Return only the lines running from the line that holds "Write a Blender" to the line that holds "return t * t * (3 - 2 * t)", including both.

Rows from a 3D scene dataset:
= = =

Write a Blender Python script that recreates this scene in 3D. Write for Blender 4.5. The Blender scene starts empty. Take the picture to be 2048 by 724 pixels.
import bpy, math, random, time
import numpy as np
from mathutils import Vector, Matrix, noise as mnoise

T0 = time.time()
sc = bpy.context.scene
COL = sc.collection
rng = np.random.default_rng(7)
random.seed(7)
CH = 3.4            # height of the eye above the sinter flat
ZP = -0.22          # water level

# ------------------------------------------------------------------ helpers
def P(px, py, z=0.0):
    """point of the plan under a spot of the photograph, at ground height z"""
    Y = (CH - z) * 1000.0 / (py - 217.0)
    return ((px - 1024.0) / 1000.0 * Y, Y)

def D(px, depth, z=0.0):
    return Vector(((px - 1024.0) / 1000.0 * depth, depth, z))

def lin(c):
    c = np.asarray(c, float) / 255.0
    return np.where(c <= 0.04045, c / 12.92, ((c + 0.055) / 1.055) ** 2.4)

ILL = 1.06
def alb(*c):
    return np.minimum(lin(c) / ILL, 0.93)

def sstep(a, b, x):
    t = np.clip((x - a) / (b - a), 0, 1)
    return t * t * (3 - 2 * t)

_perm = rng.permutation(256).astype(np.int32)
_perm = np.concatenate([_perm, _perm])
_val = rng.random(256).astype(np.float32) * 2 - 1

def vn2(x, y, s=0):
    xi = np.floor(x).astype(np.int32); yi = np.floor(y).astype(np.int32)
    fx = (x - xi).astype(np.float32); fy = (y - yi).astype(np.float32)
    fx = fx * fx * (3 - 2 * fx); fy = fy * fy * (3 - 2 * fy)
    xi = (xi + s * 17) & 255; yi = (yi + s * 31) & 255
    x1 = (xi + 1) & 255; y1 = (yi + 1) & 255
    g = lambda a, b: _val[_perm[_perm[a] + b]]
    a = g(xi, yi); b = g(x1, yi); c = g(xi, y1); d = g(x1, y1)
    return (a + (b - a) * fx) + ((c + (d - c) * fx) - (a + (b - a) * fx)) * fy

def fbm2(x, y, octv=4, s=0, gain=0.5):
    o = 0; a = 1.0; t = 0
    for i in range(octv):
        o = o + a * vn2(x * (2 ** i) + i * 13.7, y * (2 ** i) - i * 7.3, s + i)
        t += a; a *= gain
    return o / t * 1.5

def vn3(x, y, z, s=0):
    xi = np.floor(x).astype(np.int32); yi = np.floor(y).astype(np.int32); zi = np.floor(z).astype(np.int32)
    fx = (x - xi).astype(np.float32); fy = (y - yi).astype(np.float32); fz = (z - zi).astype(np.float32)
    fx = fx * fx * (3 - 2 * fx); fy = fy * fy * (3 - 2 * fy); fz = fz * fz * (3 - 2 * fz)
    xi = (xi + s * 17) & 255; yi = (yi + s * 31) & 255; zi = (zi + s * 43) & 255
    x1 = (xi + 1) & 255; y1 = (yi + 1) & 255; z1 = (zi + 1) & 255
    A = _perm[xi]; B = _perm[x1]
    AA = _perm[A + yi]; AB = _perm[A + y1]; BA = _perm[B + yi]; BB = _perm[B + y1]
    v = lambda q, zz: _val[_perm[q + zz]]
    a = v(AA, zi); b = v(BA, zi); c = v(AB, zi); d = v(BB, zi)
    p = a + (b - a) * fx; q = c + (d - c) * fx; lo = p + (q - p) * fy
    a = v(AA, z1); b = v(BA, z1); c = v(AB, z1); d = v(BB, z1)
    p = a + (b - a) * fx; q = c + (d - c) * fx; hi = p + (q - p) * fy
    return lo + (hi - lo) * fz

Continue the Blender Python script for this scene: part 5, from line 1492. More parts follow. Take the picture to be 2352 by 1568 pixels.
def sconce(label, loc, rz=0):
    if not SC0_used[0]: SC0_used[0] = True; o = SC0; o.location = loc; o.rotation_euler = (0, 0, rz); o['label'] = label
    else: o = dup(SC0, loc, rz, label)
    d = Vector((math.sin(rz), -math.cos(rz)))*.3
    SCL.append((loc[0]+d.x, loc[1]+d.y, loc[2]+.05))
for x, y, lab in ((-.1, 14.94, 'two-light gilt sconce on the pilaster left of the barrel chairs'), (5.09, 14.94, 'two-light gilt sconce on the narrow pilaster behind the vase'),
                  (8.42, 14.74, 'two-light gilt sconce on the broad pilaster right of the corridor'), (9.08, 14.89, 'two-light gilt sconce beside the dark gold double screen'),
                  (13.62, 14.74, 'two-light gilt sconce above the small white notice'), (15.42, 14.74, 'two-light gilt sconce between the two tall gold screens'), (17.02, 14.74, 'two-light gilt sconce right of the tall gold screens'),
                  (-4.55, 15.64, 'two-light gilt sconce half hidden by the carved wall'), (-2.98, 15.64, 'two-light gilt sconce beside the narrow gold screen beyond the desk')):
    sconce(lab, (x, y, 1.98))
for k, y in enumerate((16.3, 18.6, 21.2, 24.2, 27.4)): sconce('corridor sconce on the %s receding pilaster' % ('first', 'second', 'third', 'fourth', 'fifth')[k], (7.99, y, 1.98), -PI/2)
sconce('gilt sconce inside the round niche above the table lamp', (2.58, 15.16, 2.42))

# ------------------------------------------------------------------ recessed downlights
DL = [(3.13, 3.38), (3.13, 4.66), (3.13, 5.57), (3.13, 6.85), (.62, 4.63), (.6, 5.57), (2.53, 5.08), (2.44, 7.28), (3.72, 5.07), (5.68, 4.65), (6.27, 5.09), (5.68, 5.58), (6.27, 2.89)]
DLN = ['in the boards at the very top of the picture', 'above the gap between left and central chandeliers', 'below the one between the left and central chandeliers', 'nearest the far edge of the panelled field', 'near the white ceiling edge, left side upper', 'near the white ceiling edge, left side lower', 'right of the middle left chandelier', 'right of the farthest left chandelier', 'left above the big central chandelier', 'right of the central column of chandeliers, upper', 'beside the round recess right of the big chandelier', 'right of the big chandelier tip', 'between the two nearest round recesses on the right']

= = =

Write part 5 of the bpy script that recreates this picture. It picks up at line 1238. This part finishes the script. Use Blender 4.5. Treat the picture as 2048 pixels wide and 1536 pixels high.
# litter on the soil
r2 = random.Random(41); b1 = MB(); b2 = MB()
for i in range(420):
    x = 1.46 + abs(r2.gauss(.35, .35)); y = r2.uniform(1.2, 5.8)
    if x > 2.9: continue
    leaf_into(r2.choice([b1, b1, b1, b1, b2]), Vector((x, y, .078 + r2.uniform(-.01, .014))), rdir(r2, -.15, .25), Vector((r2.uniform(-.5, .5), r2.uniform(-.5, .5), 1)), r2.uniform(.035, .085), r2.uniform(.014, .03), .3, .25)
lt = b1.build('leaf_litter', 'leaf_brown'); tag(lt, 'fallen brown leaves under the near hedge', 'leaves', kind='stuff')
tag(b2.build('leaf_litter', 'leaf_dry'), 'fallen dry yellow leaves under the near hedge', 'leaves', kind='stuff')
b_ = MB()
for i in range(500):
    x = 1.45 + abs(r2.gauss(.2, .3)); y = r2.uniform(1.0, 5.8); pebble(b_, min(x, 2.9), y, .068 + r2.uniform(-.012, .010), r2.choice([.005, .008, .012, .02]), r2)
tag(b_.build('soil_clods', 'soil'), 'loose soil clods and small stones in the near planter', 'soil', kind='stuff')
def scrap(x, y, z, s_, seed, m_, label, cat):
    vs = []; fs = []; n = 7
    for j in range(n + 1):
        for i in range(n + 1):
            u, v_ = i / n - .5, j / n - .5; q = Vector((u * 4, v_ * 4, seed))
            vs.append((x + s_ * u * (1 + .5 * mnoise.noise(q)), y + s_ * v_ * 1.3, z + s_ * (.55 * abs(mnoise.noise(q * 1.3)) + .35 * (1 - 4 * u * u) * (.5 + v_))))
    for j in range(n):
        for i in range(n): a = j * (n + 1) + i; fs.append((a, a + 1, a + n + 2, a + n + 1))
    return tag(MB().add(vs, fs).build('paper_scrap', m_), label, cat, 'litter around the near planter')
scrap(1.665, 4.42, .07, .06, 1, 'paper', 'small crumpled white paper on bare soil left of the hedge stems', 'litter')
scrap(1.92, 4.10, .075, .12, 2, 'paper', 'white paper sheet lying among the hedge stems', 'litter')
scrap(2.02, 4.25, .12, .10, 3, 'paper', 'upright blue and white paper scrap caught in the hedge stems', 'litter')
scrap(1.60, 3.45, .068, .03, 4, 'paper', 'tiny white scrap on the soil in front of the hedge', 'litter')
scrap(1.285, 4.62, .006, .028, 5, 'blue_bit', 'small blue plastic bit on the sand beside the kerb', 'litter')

= = =

- **The response**
Write a Blender Python script that recreates this scene in 3D. Write for Blender 4.5. The Blender scene starts empty. Take the picture to be 2048 by 724 pixels.
import bpy, math, random, time
import numpy as np
from mathutils import Vector, Matrix, noise as mnoise

T0 = time.time()
sc = bpy.context.scene
COL = sc.collection
rng = np.random.default_rng(7)
random.seed(7)
CH = 3.4            # height of the eye above the sinter flat
ZP = -0.22          # water level

# ------------------------------------------------------------------ helpers
def P(px, py, z=0.0):
    """point of the plan under a spot of the photograph, at ground height z"""
    Y = (CH - z) * 1000.0 / (py - 217.0)
    return ((px - 1024.0) / 1000.0 * Y, Y)

def D(px, depth, z=0.0):
    return Vector(((px - 1024.0) / 1000.0 * depth, depth, z))

def lin(c):
    c = np.asarray(c, float) / 255.0
    return np.where(c <= 0.04045, c / 12.92, ((c + 0.055) / 1.055) ** 2.4)

ILL = 1.06
def alb(*c):
    return np.minimum(lin(c) / ILL, 0.93)

def sstep(a, b, x):
    t = np.clip((x - a) / (b - a), 0, 1)
    return t * t * (3 - 2 * t)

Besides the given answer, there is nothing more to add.